The senators unveiled the plans for the bill at a hearing of the Senate Environment and Public Works Committee, on which Vitter serves as ranking member. At the hearing, senators grilled EPA’s director of transportation and air quality over the agency’s recent proposal to scale back next year’s ethanol and advanced biofuel targets for the first time in the 2007 standard’s history (E&E Daily, Dec. 12).
At the hearing, supporters of the renewable fuel standard said they worried that the agency was pulling the rug out from the advanced biofuels industry, while opponents charged that the agency wasn’t going far enough to address what they believe are fatal flaws with the nation’s ethanol mandate.
Cardin, who introduced legislation last Congress to tie the conventional ethanol mandate to corn production, said that he is mostly concerned about the standard’s impact on the poultry industry, which dominates his state’s agricultural industry. The poultry industry has said that the increased demand for ethanol caused by the standard has raised corn prices past the breaking point.
The standard “needs to be better balanced for energy security, food security and motor safety,” the Maryland senator said, adding that he remains a big supporter of advanced biofuels that do not use corn starch as an input.
Vitter, who has long been a critic of the RFS, said he believes the standard is causing “real damage and dislocation” to several sectors of the economy and the American consumer.

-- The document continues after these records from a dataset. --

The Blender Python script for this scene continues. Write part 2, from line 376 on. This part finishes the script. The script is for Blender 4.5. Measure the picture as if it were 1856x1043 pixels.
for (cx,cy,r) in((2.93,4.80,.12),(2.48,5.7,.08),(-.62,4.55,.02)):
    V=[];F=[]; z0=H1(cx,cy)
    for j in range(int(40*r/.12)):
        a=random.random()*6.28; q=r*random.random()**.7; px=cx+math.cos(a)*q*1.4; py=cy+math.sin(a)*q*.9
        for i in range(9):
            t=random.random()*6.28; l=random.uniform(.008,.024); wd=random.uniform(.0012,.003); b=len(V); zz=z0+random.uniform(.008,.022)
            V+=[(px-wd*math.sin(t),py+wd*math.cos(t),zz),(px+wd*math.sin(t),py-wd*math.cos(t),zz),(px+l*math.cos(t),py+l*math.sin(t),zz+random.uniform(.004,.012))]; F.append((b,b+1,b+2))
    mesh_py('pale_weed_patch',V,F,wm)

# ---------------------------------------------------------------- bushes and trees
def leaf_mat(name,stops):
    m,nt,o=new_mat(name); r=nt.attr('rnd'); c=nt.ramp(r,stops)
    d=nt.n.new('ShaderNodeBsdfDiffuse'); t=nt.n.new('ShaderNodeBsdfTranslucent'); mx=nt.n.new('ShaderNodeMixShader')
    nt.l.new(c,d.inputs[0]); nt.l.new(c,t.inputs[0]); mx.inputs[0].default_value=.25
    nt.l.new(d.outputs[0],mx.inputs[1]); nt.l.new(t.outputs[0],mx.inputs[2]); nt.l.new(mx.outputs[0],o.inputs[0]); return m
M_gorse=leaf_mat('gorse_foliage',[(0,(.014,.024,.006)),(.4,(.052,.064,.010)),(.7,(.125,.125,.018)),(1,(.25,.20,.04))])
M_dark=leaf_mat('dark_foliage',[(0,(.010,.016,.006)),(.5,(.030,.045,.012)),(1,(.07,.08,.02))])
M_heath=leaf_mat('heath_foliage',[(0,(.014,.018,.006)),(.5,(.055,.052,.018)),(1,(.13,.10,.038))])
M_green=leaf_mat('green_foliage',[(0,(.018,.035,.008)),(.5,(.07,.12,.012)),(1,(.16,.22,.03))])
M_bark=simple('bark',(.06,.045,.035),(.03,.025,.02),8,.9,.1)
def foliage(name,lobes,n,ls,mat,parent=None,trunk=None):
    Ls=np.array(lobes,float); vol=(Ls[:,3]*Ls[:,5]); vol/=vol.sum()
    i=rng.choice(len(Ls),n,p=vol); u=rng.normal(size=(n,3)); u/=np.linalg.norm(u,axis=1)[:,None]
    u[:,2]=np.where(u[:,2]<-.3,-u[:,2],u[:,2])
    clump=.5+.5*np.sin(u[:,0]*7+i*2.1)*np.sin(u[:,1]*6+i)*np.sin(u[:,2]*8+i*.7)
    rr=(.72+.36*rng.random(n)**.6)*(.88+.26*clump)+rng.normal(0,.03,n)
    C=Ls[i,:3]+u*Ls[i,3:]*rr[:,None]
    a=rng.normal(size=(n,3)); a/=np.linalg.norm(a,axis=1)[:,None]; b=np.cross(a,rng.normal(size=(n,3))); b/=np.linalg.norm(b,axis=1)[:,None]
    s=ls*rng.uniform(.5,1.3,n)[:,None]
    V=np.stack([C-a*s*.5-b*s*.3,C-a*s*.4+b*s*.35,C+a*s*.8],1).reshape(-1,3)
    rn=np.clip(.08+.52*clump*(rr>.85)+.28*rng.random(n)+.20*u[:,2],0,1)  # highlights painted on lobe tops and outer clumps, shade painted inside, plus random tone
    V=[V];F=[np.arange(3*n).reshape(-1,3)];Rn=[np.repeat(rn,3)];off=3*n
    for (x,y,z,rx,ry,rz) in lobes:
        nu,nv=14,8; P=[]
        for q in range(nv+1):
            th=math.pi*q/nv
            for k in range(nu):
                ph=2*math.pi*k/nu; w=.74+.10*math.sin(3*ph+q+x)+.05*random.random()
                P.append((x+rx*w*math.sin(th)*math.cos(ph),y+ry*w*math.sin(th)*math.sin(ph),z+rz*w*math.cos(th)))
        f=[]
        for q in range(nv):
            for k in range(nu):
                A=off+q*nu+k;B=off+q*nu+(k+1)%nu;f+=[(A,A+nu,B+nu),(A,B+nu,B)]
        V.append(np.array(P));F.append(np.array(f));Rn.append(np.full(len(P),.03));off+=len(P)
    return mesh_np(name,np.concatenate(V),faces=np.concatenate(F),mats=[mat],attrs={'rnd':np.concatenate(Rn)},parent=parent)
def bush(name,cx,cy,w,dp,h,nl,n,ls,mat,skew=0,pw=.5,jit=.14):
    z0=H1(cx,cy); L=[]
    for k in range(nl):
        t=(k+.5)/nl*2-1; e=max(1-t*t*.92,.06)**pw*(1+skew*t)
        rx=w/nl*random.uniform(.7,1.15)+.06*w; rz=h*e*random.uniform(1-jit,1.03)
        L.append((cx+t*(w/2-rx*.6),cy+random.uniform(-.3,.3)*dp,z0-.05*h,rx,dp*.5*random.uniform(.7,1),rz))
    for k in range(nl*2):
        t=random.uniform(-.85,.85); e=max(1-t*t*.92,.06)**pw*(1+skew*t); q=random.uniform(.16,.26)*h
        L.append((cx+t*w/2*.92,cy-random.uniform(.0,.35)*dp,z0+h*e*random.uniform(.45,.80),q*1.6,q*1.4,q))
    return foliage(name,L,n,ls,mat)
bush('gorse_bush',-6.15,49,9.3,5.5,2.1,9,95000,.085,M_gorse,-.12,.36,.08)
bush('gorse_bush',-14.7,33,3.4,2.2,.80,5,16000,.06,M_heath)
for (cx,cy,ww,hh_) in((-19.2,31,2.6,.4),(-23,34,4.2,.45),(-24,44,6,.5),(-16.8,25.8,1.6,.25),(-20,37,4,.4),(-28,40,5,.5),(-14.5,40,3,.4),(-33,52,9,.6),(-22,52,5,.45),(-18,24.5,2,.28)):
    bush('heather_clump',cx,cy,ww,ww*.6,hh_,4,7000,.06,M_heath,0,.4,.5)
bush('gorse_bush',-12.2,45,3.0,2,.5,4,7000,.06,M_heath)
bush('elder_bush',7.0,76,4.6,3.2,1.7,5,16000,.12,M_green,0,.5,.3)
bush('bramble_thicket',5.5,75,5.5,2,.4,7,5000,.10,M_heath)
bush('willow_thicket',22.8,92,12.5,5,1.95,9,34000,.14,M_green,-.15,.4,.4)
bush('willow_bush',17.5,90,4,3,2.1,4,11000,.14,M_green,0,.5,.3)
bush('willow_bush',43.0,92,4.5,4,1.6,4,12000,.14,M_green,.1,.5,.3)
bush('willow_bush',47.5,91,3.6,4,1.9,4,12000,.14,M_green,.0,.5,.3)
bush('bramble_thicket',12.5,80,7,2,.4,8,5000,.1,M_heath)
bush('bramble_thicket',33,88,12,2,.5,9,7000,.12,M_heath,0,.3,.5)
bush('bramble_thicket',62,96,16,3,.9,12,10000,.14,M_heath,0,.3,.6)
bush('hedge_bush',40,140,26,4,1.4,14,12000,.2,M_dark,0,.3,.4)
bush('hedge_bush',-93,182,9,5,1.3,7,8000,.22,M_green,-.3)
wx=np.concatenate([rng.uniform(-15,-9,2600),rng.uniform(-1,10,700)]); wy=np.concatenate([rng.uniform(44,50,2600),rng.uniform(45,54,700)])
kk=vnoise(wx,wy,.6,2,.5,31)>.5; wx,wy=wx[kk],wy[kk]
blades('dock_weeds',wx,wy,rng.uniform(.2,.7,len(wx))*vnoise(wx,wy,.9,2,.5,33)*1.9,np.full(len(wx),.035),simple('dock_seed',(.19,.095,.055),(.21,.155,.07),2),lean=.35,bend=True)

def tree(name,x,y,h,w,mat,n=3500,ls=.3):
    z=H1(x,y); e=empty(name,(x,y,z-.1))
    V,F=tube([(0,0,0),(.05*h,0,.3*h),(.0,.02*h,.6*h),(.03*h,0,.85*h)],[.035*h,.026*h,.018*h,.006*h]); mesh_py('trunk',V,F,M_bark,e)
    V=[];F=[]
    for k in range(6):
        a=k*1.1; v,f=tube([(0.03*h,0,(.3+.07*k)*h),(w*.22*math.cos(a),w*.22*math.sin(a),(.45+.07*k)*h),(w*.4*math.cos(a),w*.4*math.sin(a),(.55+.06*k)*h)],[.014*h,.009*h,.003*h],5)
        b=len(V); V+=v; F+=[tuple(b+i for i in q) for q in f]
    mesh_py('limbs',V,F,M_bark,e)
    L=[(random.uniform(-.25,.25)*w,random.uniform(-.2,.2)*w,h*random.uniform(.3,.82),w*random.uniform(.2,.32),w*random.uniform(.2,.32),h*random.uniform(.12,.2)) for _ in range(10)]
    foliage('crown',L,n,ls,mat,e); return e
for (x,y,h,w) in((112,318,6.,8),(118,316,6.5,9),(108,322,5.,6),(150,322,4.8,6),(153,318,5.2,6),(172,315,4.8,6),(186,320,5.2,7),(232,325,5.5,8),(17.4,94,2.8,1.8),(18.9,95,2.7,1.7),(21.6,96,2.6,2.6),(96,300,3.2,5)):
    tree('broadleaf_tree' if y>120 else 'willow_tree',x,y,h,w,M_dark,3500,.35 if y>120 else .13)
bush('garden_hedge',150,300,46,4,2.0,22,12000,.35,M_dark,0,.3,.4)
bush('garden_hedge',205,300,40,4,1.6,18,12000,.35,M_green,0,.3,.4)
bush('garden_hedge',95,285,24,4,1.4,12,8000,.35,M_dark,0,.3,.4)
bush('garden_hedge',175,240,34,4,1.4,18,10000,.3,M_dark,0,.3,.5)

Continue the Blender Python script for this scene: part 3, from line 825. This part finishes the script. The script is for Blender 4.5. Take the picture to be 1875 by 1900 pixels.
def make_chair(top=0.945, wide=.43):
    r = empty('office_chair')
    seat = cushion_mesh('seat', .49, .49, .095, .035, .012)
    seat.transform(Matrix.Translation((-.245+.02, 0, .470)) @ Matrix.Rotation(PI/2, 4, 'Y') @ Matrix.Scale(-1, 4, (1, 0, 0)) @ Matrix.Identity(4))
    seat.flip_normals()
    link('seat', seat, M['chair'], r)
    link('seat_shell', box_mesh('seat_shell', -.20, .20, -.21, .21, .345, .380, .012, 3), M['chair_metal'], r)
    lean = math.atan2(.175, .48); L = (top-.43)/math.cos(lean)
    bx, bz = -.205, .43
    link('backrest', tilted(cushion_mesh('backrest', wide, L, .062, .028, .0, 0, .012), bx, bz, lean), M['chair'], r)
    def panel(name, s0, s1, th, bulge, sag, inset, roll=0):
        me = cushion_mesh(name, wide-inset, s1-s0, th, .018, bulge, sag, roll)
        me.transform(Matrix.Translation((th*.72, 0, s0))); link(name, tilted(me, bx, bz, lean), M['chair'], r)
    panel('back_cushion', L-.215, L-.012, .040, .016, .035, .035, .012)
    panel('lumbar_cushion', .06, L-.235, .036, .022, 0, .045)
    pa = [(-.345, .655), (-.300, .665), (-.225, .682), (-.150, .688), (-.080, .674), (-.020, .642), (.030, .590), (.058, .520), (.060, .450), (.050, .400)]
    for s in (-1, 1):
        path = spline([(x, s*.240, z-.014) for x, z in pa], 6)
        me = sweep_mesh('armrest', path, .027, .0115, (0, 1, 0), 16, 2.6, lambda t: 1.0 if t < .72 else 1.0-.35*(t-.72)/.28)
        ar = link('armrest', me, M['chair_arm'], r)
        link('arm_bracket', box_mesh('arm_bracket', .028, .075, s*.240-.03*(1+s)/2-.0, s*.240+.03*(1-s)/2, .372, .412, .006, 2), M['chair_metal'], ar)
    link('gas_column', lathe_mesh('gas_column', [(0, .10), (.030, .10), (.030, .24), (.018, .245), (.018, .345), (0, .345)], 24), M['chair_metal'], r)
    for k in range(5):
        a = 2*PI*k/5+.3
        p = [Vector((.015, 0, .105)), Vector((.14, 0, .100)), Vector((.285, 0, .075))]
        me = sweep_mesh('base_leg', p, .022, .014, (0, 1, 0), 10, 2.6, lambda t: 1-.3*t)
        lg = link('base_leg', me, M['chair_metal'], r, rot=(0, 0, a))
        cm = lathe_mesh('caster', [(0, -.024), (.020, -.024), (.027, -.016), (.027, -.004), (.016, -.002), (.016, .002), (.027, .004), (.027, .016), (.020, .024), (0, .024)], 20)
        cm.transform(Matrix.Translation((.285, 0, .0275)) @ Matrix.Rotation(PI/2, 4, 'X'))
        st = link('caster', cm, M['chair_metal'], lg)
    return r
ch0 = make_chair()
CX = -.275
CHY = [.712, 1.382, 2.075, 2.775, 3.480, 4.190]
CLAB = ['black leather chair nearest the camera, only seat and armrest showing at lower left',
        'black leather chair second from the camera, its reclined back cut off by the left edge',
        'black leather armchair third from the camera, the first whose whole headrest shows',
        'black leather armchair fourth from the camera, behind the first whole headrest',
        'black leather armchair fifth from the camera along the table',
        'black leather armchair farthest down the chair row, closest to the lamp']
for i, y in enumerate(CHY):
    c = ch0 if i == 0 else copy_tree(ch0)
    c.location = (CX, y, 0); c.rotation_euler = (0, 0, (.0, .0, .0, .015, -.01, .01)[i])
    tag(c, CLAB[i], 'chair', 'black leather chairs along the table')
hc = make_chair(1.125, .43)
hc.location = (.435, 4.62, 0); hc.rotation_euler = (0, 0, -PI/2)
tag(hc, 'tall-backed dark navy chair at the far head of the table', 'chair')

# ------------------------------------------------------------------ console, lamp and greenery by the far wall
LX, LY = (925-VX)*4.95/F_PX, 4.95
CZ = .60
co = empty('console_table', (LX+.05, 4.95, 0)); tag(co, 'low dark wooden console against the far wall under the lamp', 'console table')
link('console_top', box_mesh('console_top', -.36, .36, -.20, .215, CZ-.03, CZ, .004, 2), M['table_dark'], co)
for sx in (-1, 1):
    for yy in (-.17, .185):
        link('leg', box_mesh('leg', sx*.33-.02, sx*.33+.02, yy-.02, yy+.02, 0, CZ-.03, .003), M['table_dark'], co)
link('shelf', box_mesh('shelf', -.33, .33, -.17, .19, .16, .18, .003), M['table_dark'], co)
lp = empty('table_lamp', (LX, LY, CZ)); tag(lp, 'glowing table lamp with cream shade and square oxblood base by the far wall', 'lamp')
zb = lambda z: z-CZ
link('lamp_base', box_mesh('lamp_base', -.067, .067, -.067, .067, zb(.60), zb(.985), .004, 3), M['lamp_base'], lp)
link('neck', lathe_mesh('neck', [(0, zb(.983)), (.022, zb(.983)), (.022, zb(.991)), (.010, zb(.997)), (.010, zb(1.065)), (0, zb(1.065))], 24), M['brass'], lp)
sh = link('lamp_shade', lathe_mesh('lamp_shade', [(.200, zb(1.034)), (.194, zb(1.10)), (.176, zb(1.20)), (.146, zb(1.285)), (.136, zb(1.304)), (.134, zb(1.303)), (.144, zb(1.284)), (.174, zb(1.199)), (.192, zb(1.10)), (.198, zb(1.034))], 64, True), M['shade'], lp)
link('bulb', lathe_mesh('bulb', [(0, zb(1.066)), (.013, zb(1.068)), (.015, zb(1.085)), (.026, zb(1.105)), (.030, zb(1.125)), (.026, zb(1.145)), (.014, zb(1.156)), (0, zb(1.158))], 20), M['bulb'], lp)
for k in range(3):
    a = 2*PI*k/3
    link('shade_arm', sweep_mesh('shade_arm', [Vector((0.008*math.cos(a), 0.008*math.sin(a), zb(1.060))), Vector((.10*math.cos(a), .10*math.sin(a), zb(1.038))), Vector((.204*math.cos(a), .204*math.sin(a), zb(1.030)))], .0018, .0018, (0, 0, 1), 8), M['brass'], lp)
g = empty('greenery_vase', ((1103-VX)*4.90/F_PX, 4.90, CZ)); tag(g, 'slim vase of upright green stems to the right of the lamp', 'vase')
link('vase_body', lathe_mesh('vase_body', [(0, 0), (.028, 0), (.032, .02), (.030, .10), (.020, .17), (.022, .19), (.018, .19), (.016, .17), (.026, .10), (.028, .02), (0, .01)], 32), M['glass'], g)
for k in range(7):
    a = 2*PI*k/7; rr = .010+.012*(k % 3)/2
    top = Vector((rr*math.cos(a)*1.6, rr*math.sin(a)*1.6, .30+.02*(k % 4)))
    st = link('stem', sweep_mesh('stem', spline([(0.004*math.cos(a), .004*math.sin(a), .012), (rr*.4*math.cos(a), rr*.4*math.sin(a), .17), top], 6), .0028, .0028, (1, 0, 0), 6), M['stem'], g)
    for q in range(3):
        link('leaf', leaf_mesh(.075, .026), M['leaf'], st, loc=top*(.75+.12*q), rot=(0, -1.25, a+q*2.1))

He applauded EPA’s rollback of the mandate for next year but said he is concerned that the action is a “temporary Band-Aid.”
“I believe it’s really time to admit that the RFS is fundamentally flawed and limps along year after year, mostly benefiting a small sector of our economy committed to government mandates,” Vitter said.
Biofuel group calls bill ‘monumentally stupid’
Any RFS reform bill, though, will have a tough sell in the Environment and Public Works Committee, which has jurisdiction over the standard.
Chairwoman Barbara Boxer (D-Calif.) has been a strong supporter of the RFS and yesterday vowed to protect the standard as long as she holds the committee gavel.
“I just think overall, let’s not turn our back on a way to make sure we can become more energy independent and have a better environment in the long run,” she said.
Boxer also reiterated a concern that some environmental groups have raised about legislation reforming the RFS: Because the RFS is contained within the Clean Air Act, such legislation would open up the act itself up to revision.
While Vitter said he would support revisiting the Clean Air Act and doing away with the RFS, he said that is not the intended goal of the Vitter-Cardin bill.
“That’s not only not the goal, but I will oppose amendments that do that,” Vitter said. “And so it’s just going to be about that sort of important reform to this program, which I think is necessary.”
While renewable fuels advocates say they are concerned about EPA’s recent proposal, they also continue to oppose any legislation that attempts to reform or repeal the standard, worried that such an effort would open up the standard to wholesale gutting.
Bob Dinneen, president and CEO of the Renewable Fuels Association, called the Feinstein-Coburn bill “monumentally stupid.”
“Doing damage to the corn ethanol industry because you don’t like corn, and you think you can do that and not harm the second generation, the good stuff that you supposedly like, is just incredibly naive,” Dinneen said. “I have few fears that something like that would ever get traction.”
A separate Senate measure to repeal the RFS by Sen. John Barrasso (R-Wyo.), another member of the Environment and Public Works Committee, currently has 18 co-sponsors.